Il TAR Palermo, con la sentenza n. 1143 del 2017, ha ritenuto che, visti i recenti orientamenti giurisprudenziali intervenuti in materia, il diniego all’iscrizione alla c.d. white list è legittimo solo quando la Prefettura indica gli elementi che sorreggono adeguatamente il giudizio prognostico negativo circa la permeabilità della ricorrente alle pressioni mafiose.

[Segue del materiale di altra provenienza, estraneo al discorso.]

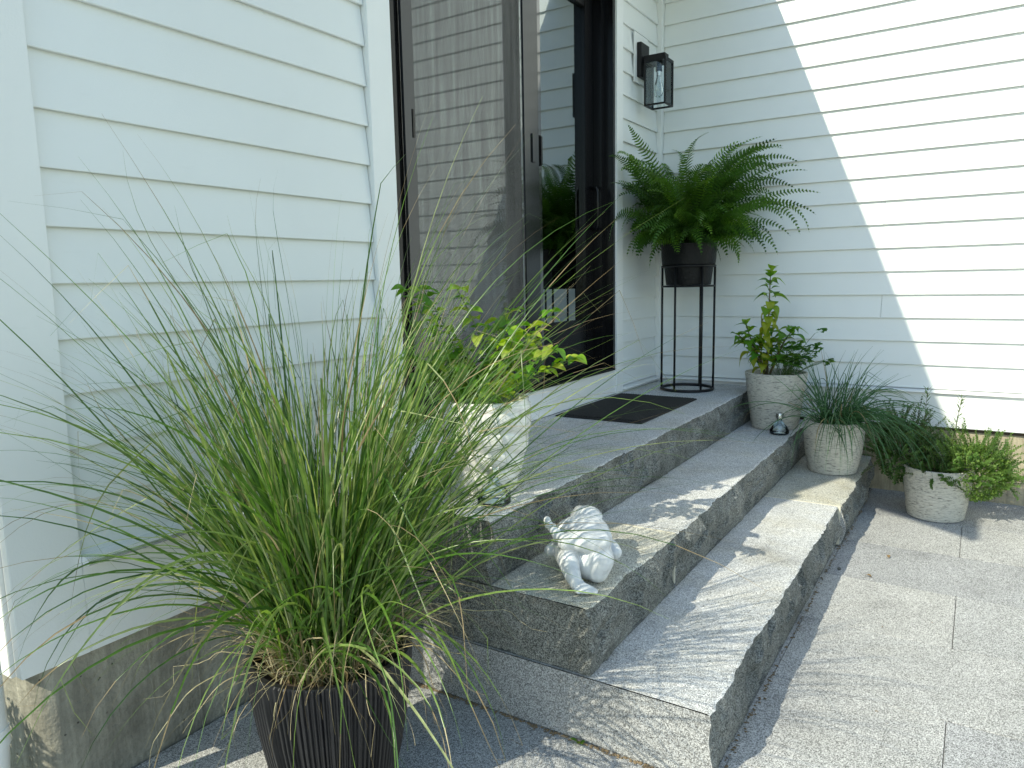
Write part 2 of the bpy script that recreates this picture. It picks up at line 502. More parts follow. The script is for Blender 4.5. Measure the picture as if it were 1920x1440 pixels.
# trim of wall A
m = MB().box(-0.020, 0.010, 0.685, 0.836, 0.357, 3.30); m.build('corner_board', M_TRIM, house, bevel=0.0015)
m = MB().box(-0.150, -0.021, 0.675, 0.703, 0.357, 3.30); m.build('corner_board', M_TRIM, house, bevel=0.0015)
m = MB().box(-0.020, 0.009, 0.8364, 1.885, 0.357, 0.5745); m.build('skirt_board', M_TRIM, house, bevel=0.0015)
m = MB().box(-3.5, -0.151, 0.678, 0.703, 0.357, 0.5745); m.build('skirt_board', M_TRIM, house, bevel=0.0015)
M_CAP = plain('metal_drip_cap', (0.90, 0.92, 0.94), 0.22, 0.75)
m = MB().prism([(-0.0228, 0.5757), (0.030, 0.5742), (0.040, 0.577), (0.043, 0.582), (0.041, 0.588), (0.034, 0.593), (0.014, 0.5965), (-0.0228, 0.5985)], 'y', 0.8364, 1.886); m.build('drip_cap', M_CAP, house)
m = MB().prism([(-0.0228, 0.5757), (0.030, 0.5757), (0.032, 0.579), (0.030, 0.584), (-0.0228, 0.5940)], 'y', 3.932, 4.47); m.build('drip_cap', M_TRIM, house)
m = MB().box(-0.020, 0.006, 3.932, 4.47, 0.50, 0.5745); m.build('skirt_board', M_TRIM, house)
# inside corner post
m = MB().box(-0.018, 0.021, 4.486, YB + 0.016, 0.50, 3.32); m.build('corner_post', M_TRIM, house, bevel=0.001)
# wall B cap and skirt
m = MB().prism([(YB + 0.0228, 0.5757), (YB - 0.034, 0.5757), (YB - 0.036, 0.579), (YB - 0.034, 0.586), (YB + 0.0228, 0.5940)], 'x', 0.022, 5.4); m.build('drip_cap', M_TRIM, house)
m = MB().box(0.022, 5.4, YB - 0.016, YB + 0.017, 0.392, 0.5745); m.build('skirt_board', M_TRIM, house, bevel=0.0015)
M_UNDER = simple('dark_sill', (0.06, 0.045, 0.03), 0.9)
# foundations
def rough_panel(name, mat, P0, ux, uz, nx, nz, depth, amp, sc, back):
    """grid sheet from P0 along ux, uz with noise relief along -back, closed as a shallow slab"""
    m = MB()
    P0, ux, uz, back = Vector(P0), Vector(ux), Vector(uz), Vector(back)
    V, F = [], []
    for j in range(nz + 1):
        for i in range(nx + 1):
            q = P0 + ux * (i / nx) + uz * (j / nz)
            d = mnoise.noise(q * sc) * amp + mnoise.noise(q * sc * 3.1) * amp * 0.5
            V.append(q - back * d)
    for j in range(nz):
        for i in range(nx):
            a = j * (nx + 1) + i
            F.append((a, a + 1, a + nx + 2, a + nx + 1))
    m.add(V, F)
    return m
fa = MB()
# rounded near corner by a swept profile of the plan
plan = []
for i in range(46): plan.append((-0.012, 1.97 - (1.97 - 0.80) * i / 45))
for i in range(1, 9):
    a = math.pi / 2 * i / 8
    plan.append((-0.012 - 0.055 + 0.055 * math.cos(a), 0.80 - 0.055 * math.sin(a) - 0.02))
for i in range(1, 20): plan.append((-0.067 - 0.18 * i, 0.725))
V, F = [], []
nz = 26
for j in range(nz + 1):
    z = -0.05 + 0.42 * j / nz
    for i, (x, y) in enumerate(plan):
        q = Vector((x, y, z))
        d = mnoise.noise(q * 9) * 0.0035 + mnoise.noise(q * 40) * 0.0022
        if 44 < i < 58: d += max(0, mnoise.noise(q * 24)) * 0.022 * max(0, 1 - z / 0.22)
        if y > 0.78: V.append((x - d, y, z))
        elif x > -0.068: V.append((x - d * 0.7, y + d * 0.7, z))
        else: V.append((x, y + d, z))
np_ = len(plan)
for j in range(nz):
    for i in range(np_ - 1):
        a = j * np_ + i
        F.append((a, a + 1, a + np_ + 1, a + np_))
fa.add(V, F)
fa.build('foundation', M_CONC, house, smooth=True)
# form-board seams left on the concrete
for y in (0.985, 1.118, 1.40):
    m = MB().box(-0.0135, -0.0088, y, y + 0.004, 0.0, 0.352); m.build('form_seam', M_CONC, house)
fb = rough_panel('foundation', M_CONCB, (0.0, YB + 0.02, -0.05), (5.4, 0, 0), (0, 0, 0.44), 120, 10, 0, 0.004, 9, (0, 1, 0))
fb.build('foundation', M_CONCB, house, smooth=True)
m = MB().box(0.0, 5.4, YB + 0.012, YB + 0.05, 0.372, 0.391); m.build('sill_plate', M_UNDER, house)
# eave, fascia, roof, gable
EX, EZ, EY = 0.522, 3.10, 0.338        # eave edge, its height, end of the rake overhang
m = MB().box(EX - 0.02, EX, EY, 4.498, EZ, EZ + 0.063); m.build('fascia', M_TRIM, house, bevel=0.002)
m = MB().prism([(EX - 0.021, EZ + 0.005), (EX - 0.021, EZ + 0.023), (-3.4, EZ + 0.023 + 0.5 * (EX + 3.379)), (-3.4, EZ + 0.005 + 0.5 * (EX + 3.379))], 'y', EY + 0.026, 4.497); m.build('soffit', M_TRIM, house)
m = MB().prism([(EX - 0.005, EZ + 0.0645), (EX - 0.009, EZ + 0.071), (-3.4, EZ + 0.071 + 0.5 * (EX + 3.391)), (-3.4, EZ + 0.0645 + 0.5 * (EX + 3.395))], 'y', EY + 0.002, 4.499); m.build('roof', M_ROOF, house)
m = MB().prism([(EX - 0.021, EZ + 0.0235), (EX - 0.021, EZ + 0.062), (-3.4, EZ + 0.062 + 0.5 * (EX + 3.379)), (-3.4, EZ + 0.0235 + 0.5 * (EX + 3.379))], 'y', EY + 0.001, EY + 0.025); m.build('rake_board', M_TRIM, house)
m = MB().prism([(-3.39, 3.10), (-0.16, 3.10), (-0.16, 3.40), (-3.39, 5.02)], 'y', 0.701, 0.72); m.build('gable', M_TRIM, house)
m = MB().box(-3.0, 5.5, YB + 0.02, 9.0, 4.42, 4.50); m.build('roof', M_ROOF, house)

m = MB().box(-0.020, 0.012, DY0_ + 0.0008, DY1_ - 0.0008, 2.802, 3.005); m.build('head_casing', M_TRIM, house, bevel=0.0015)
# door casing, sill, frame
CY0, CY1, DY0, DY1 = 1.888, 3.932, 2.003, 3.845
m = MB().box(-0.020, 0.012, CY0, DY0, 0.5615, 3.30); m.build('door_casing', M_TRIM, house, bevel=0.0015)
m = MB().box(-0.020, 0.014, DY1, CY1 - 0.002, 0.5615, 3.30); m.build('door_casing', M_TRIM, house, bevel=0.0015)
m = MB().box(-0.020, 0.004, DY0 + 0.001, DY1 - 0.001, 0.5615, 0.702); m.build('door_riser', M_TRIM, house, bevel=0.001)

door = thing('sliding_door', (-0.06, 2.9, 0.70)); parent_keep(door, house)
# outer frame
m = MB()
m.box(-0.155, 0.003, DY0 + 0.001, DY0 + 0.030, 0.7035, 2.80)
m.box(-0.155, -0.030, DY0 + 0.030, DY0 + 0.075, 0.7035, 2.80)
m.box(-0.155, 0.003, DY1 - 0.030, DY1 - 0.001, 0.7035, 2.80)
m.box(-0.155, -0.045, DY1 - 0.075, DY1 - 0.030, 0.7035, 2.80)
m.box(-0.155, 0.003, DY0 + 0.030, DY1 - 0.030, 2.74, 2.80)
m.build('frame', M_BLACK, door, bevel=0.0015)
m = MB()
m.box(-0.155, 0.018, DY0 + 0.031, DY1 - 0.031, 0.7035, 0.716)
for x in (-0.012, -0.034, -0.056, -0.078, -0.115):
    m.box(x - 0.004, x + 0.004, DY0 + 0.076, DY1 - 0.076, 0.716, 0.728)
m.build('threshold', M_BLACK, door, bevel=0.001)

def panel(y0, y1, x, sw0, sw1, th, glass_x, mats, brail=0.27):
    z0, z1 = 0.729, 2.738
    m = MB().box(x - th, x, y0, y0 + sw0, z0, z1); m.build('stile', mats, door, bevel=0.003)
    m = MB().box(x - th, x, y1 - sw1, y1, z0, z1); m.build('stile', mats, door, bevel=0.003)
    m = MB().box(x - th + 0.001, x - 0.001, y0 + sw0, y1 - sw1, z0, z0 + brail); m.build('rail', mats, door, bevel=0.003)
    m = MB().box(x - th + 0.001, x - 0.001, y0 + sw0, y1 - sw1, z1 - 0.09, z1); m.build('rail', mats, door, bevel=0.003)
    m = MB().box(glass_x - 0.005, glass_x, y0 + sw0 + 0.0005, y1 - sw1 - 0.0005, z0 + brail + 0.0005, z1 - 0.0905)
    m.build('pane', M_GLASS, door)
M_STILE = plain('glossy_stile', (0.17, 0.17, 0.175), 0.06, 0.85)
panel(2.08, 3.125, -0.050, 0.10, 0.075, 0.032, -0.066, M_STILE)       # sliding leaf
panel(3.055, 3.77, -0.095, 0.07, 0.095, 0.040, -0.115, M_BLACK)       # fixed leaf
# pull handles
m = MB().box(-0.049, -0.026, 3.072, 3.098, 1.755, 1.895); m.build('handle', M_BLACK, door, bevel=0.006)
m = MB().tube([(-0.094, 3.735, 1.50), (-0.060, 3.735, 1.50), (-0.052, 3.735, 1.52), (-0.052, 3.735, 1.70), (-0.060, 3.735, 1.72), (-0.094, 3.735, 1.72)], 0.009, 8)
m.build('handle', M_BLACK, door, smooth=True)

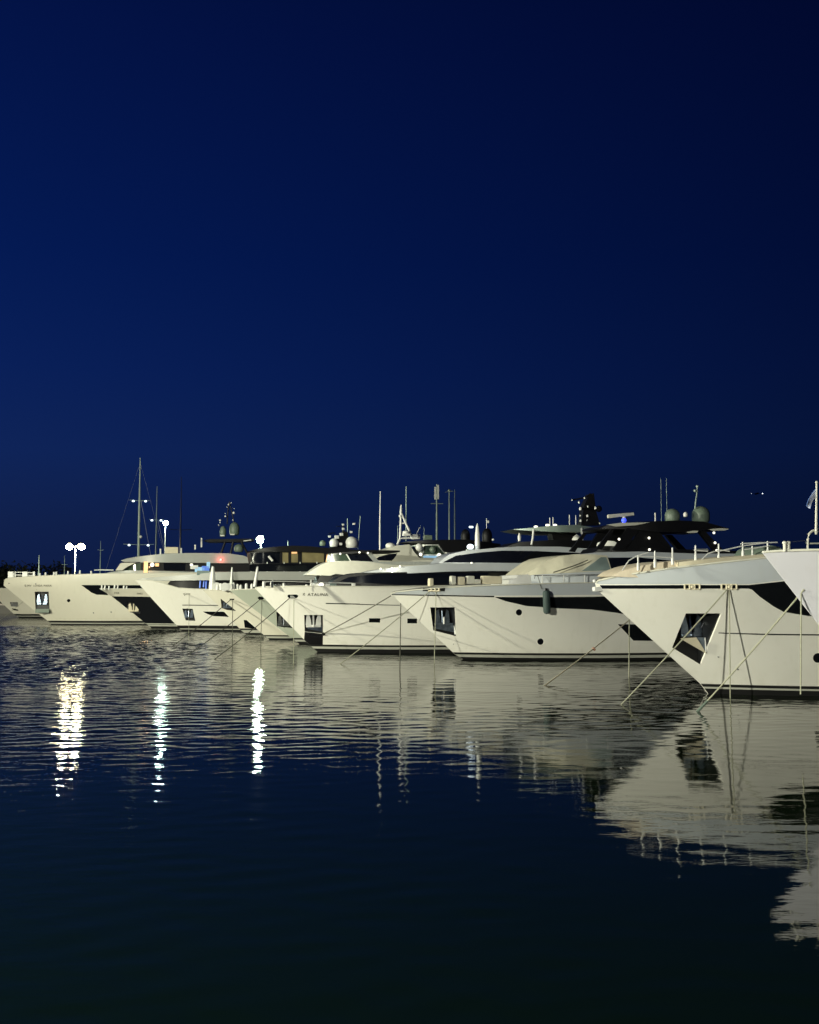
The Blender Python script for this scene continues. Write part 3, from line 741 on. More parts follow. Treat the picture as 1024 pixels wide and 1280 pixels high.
for x0, y0_, x1, y1_ in ((667, 662, 664.5, 681), (727, 660, 728, 678)): MB().tube([Cc.p(x0, y0_, -2.1), Cc.p((x0 + x1) / 2 + .4, (y0_ + y1_) / 2, -2.1), Cc.p(x1, y1_, -2.1)], .07).build('pillar', M['domew'], hc)
MB().prism([Cc.loc(x, y, 0) for x, y in ((686, 665), (718, 665), (712, 680), (690, 680))], -.5, .5).build('mast_foot', M['black'], hc)
for x in (670, 684.5, 694): MB().dome(Cc.p(x, 659.5 if x < 680 else 657.5, -1.5), .13, .13).build('roof_lamp', M['courtesy'], hc)
mk = MB().prism([Cc.loc(x, y, 0) for x, y in ((724, 657), (728, 632), (735, 618), (740, 617), (743, 640), (748, 657))], -.35, .35)
mk.tube([Cc.p(715, 625, -.3), Cc.p(724, 623.5, -.3), Cc.p(733, 621.5, -.3), Cc.p(738, 617, -.3)], .05).tube([Cc.p(724, 636, -.5), Cc.p(748, 635, -.5)], .08).ball(Cc.p(748.5, 636, -.3), .22)
mk.build('radar_mast', M['black'], hc)
for x, y, r in ((715.3, 625, .06), (724, 628, .09), (725.7, 636, .12), (725.5, 644.5, .07), (726, 651, .10), (731, 622.5, .08), (735, 633, .07), (734.5, 645, .10), (734, 650.5, .06), (744.5, 635, .10), (750, 654, .06)):
    MB().lathe(Cc.p(x, y, -.6), [(r * .7, -r * .8), (r * .8, 0), (r * .6, r * .8)], 10).build('mast_fitting', M['domew' if r > .095 else 'galv'], hc)
for x, yt in ((687.5, 647), (691.5, 646.5), (712, 643.5), (720, 644)): Cc.post('whip_aerial', x, yt, 658, -.8, .03, M['domew'], hc)
MB().lathe(Cc.p(649.5, 676.5, -.8), [(.10, 0), (.12, .3), (.03, .55)], 10).build('sail_shaped_aerial', M['domew'], up)
MB().lathe(Cc.p(721, 676.5, -1.2), [(.28, 0), (.32, .12), (.2, .32), (.03, .46)], 12).build('helm_seat', M['domew'], up)
MB().lathe(Cc.p(597, 688, -.6), [(.16, 0), (.17, .5), (.15, 1.1), (.10, 1.5), (.02, 1.75)], 14).build('aerial_fin', M['domew'], up)
MB().ball(Cc.p(588, 683.5, -.9), .22, .17).build('searchlight', M['lampd'], up)
MB().box(Cc.p(588, 687.5, -.9), (.5, .3, .12)).build('searchlight_foot', M['galv'], up)
for x, y in ((589.5, 703.8), (476, 711), (500, 708)): MB().ball(Cc.p(x, y, -2.6), .06).build('deck_lamp', M['courtesy'], br)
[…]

Il Collegio ha annullato il provvedimento di rigetto dell’istanza di iscrizione nell’elenco delle White List, emesso dalla Prefettura di Palermo perché non ricorrevano le condizioni di cui all’art. 2 comma 2 lettera b del D.P.C.M. 18 aprile 2013 e cioè “l’assenza di eventuali tentativi di infiltrazione mafiosa tendenti a condizionare le scelte e gli indirizzi dell’impresa, di cui all’art. 84, comma 3, del Codice antimafia”.
Le imprese, infatti, sono da considerare legittime destinatarie di interdittive negative solo quando la Prefettura indica atti idonei diretti in modo non equivoco a conseguire lo scopo di condizionare le scelte gestionali (decisione CGA n. 247/2017).
In particolare, i legami parentali, non possono essere ritenuti idonei a supportare autonomamente un’informativa negativa, non essendo tali da indicare, sul piano induttivo, “significativi” rapporti commerciali con soggetti di spicco delle consortiere mafiose.